I am wife and mother to 4 beautiful children....Tori almost 18, Zack 13, Brady 10, and Max 5. I love the Lord, and seek to be a wife and a mother that shines His glory every day to my husband and my children. This blog is a place to journal about my journey toward that goal! "Seek first the kingdom of God and all these things will be provided for you" Matthew 6:33
Wednesday, August 20, 2008
looking to serve
When I got to the table and got everything settled I turned around to go back and get our food and a man came up behind me and set down our tray. He said..."it looked like you had your hands full." I thanked him for being so kind and then had this thought.
Carrying that tray to my table was such a small thing, but it really blessed me. It made me ask myself...."am I always looking for ways to serve others?" The man saw a need, and acted on it quickly.
That is my prayer today.......For God to open my eyes to ways (even little ones) that I can serve others. And for me to act quickly. Not to think about it or ponder on it like I tend to do, but to just see a need and act.
Looking back now I wish I would have used that time to talk to Brayden about serving others and pointed out how kind that man was to us. Maybe he will still remember if I talk to him about it today.
Tuesday, August 19, 2008
Feelings
I am feeling tired.....I feel overwhelmed ....... I am not feeling very skinny......I don't feel very organized.....I actually have been feeling very distant from God spiritually at times.....I don't have as much time as I have in the past to really dig deep into the Word like I am used to. I don't feel filled with the Holy Spirit.

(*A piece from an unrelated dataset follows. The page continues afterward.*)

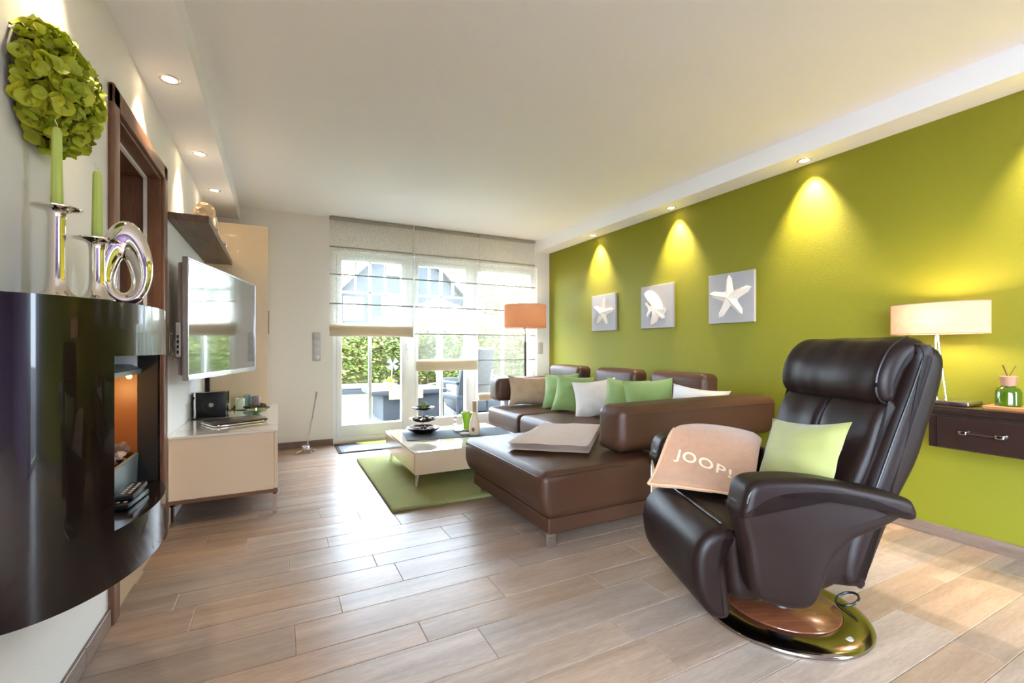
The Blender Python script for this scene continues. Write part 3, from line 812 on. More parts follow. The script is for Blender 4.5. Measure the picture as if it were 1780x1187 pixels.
block(-0.285, 4.49, 0.5452, 0.034, 0.095, mt['candle_pale'], 'pale green block candle nearest the loudspeaker')
block(-0.235, 4.66, 0.5452, 0.034, 0.105, mt['candle_teal'], 'grey-green block candle behind the pale green one')
block(-0.170, 4.575, 0.5452, 0.033, 0.10, mt['candle_mauve'], 'mauve block candle at the right of the twig wreath')
b = B(); lathe(b, [(0, 0.0), (0.02, 0.0), (0.025, 0.005), (0.06, 0.022), (0.075, 0.034), (0.071, 0.034), (0.05, 0.022), (0, 0.009)], 32, (-0.155, 4.19, 0.5402))
gl = one('glass_bowl', b, M('green_glass', (150, 214, 130), 0.05, trans=0.75, coat=0.5), 'shallow green glass bowl with a tealight on the cream cabinet', 'bowl')
b = B(); lathe(b, [(0, 0.010), (0.016, 0.010), (0.016, 0.024), (0, 0.023)], 16, (-0.155, 4.19, 0.5402)); mk('tealight', b, mt['cush_white'], gl)
b = B(); lathe(b, [(0, 0.026), (0.004, 0.031), (0.003, 0.038), (0, 0.046)], 8, (-0.155, 4.19, 0.5402)); mk('flame', b, M('flame', (255, 190, 90), 0.5, emit=((255, 180, 80), 6)), gl)

# ---- television on its swivel arm
tv = thing('television', 'flat television with a silver frame, swung out from the white wall', 'television', (-0.3365, 3.845, 0.875), math.atan2(1.23, 0.30))
W2, H2 = 0.628, 0.728
b = B()
box(b, -W2, W2, -0.022, 0.012, 0.0, 0.034, 0.004, 2); box(b, -W2, W2, -0.020, 0.012, H2-0.014, H2, 0.004, 2); box(b, -W2, -W2+0.014, -0.020, 0.012, 0.03, H2-0.01, 0.004, 2); box(b, W2-0.014, W2, -0.020, 0.012, 0.03, H2-0.01, 0.004, 2)
mk('frame', b, mt['silver'] if False else M('silver_frame', (214, 216, 220), 0.22, 0.7), tv)
mk('screen', box(B(), -W2+0.012, W2-0.012, -0.014, 0.006, 0.032, H2-0.012), M('tv_screen', (34, 40, 44), 0.10, coat=1.0, coat_rough=0.03, spec=1.0, ior=2.4), tv, 0)
mk('back_housing', box(B(), -W2+0.02, W2-0.02, 0.012, 0.045, 0.03, H2-0.03, 0.012, 2), M('tv_back', (150, 142, 136), 0.5), tv)
pp = mk('port_panel', box(B(), -W2-0.004, -W2+0.03, 0.020, 0.043, 0.14, 0.34, 0.003, 1), mt['grey_switch'], tv)
for k in range(4): mk('port', box(B(), -W2-0.006, -W2+0.0, 0.026, 0.036, 0.16+k*0.03, 0.178+k*0.03), mt['black'], pp)
b = B(); box(b, -0.12, 0.12, 0.045, 0.062, 0.20, 0.46, 0.003, 1); tube(b, [(0.0, 0.06, 0.33), (-0.10, 0.20, 0.33), (0.05, 0.255, 0.33)], 0.022, 8); mk('wall_arm', b, mt['black'], tv)
b = B(); P = spline([(-0.50, 3.98, 0.88), (-0.545, 4.30, 0.80), (-0.555, 4.55, 0.70), (-0.56, 4.60, 0.56), (-0.56, 4.60, 0.545)], 6); box(b, -0.572, -0.545, 4.86, 4.895, 0.545, 1.0); one('cable_channel', b, mt['black'], 'black cable strip in the corner beside the tall cabinet', 'cable')

# small metal fittings on the wall beside the doorway
b = B(); box(b, XL+0.001, XL+0.006, 3.333, 3.357, 1.02, 1.163, 0.002, 1); tube(b, spline([(XL+0.004, 3.345, 1.157), (XL+0.026, 3.345, 1.14), (XL+0.018, 3.345, 1.092), (XL+0.026, 3.345, 1.045), (XL+0.004, 3.345, 1.026)], 6), 0.006, 8)
one('wall_bracket', b, mt['steel'], 'small grey metal bracket on the wall between doorway and television', 'bracket')
b = B(); box(b, XL+0.001, XL+0.004, 3.49, 3.515, 0.985, 1.02, 0.001, 1); tube(b, spline([(XL+0.003, 3.502, 1.012), (XL+0.016, 3.502, 1.005), (XL+0.030, 3.502, 0.988), (XL+0.034, 3.502, 0.998)], 5), 0.004, 7)
one('wall_hook', b, M('brass', (214, 176, 112), 0.25, 1.0), 'tiny brass hook on the wall by the television edge', 'hook')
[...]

As I said all these things to my friend the other day she pointed out the obvious thing that I didn't even hear myself saying over and over again......all these things are based on my "feelings".
Yesterday my husband and I went to Chili's and shared a big bacon cheese burger followed by a yummy dessert. When we were finished I felt so yuck and fat the rest of the day. This morning after eating all that I still got dressed feeling so "fat"! Well I wentto my son's orientation at school and a girl there complimented me on how great I looked. She said I didn't even look like I had had a baby. She and another girl went on and on about how great I looked already.
WOW!! All the sudden this afternoon I feel so skinny!!!!!!
Am I really any skinnier today than I was yesterday??? NO! The truth is I am only "feeling" one way or the other based on my circumstances, or even what someone else told me!
The same is true about my spiritual walk. I can not base my relationship with the Lord on my "feelings". I am just as filled with the Holy spirit now as I have always been. My circumstances may be different, and I am may not "feel" as spiritual as I may have at other times, but God is working in me all the time, and I need to speak and act in a way that reflects his righteousness all the time despite how I might be "feeling".
Tuesday, August 12, 2008
Good influence
Since we moved here last summer I have prayed for Victoria to find new friends. Because she was home schooled, this was a hard thing for her. In my prayers I would always ask that she find friends of good influence. Every time she is away from me I always pray that she be surrounded by good influence.
Well yesterday I came to the realization of something......good influence at Victoria's age is hard to find. Especially when limited to the idea that most of her friends are 12 and 13 years old. Instead, why not pray that she make the right choices in the midst of bad influence. I can also pray that she be a good influence to those she is around. I think this is a more realistic approach to praying for her. It also shows her that I have the confidence in her that she knows right from wrong and is mature enough to make the right decisions despite the influences around her. That is something she will benefit from even in her adult life.
Saturday, August 9, 2008
Max Isaiah
We named little Max what we did because Max means "strong leader". One thing my husband and I want for this little baby, that will someday be a man, is for him to be a strong leader. At the same time though, we named him Isaiah because it means "God is my helper". While we want Max to be a strong leader, we never want him (or any of our children) to forget that God is their helper and that they can do nothing without his help.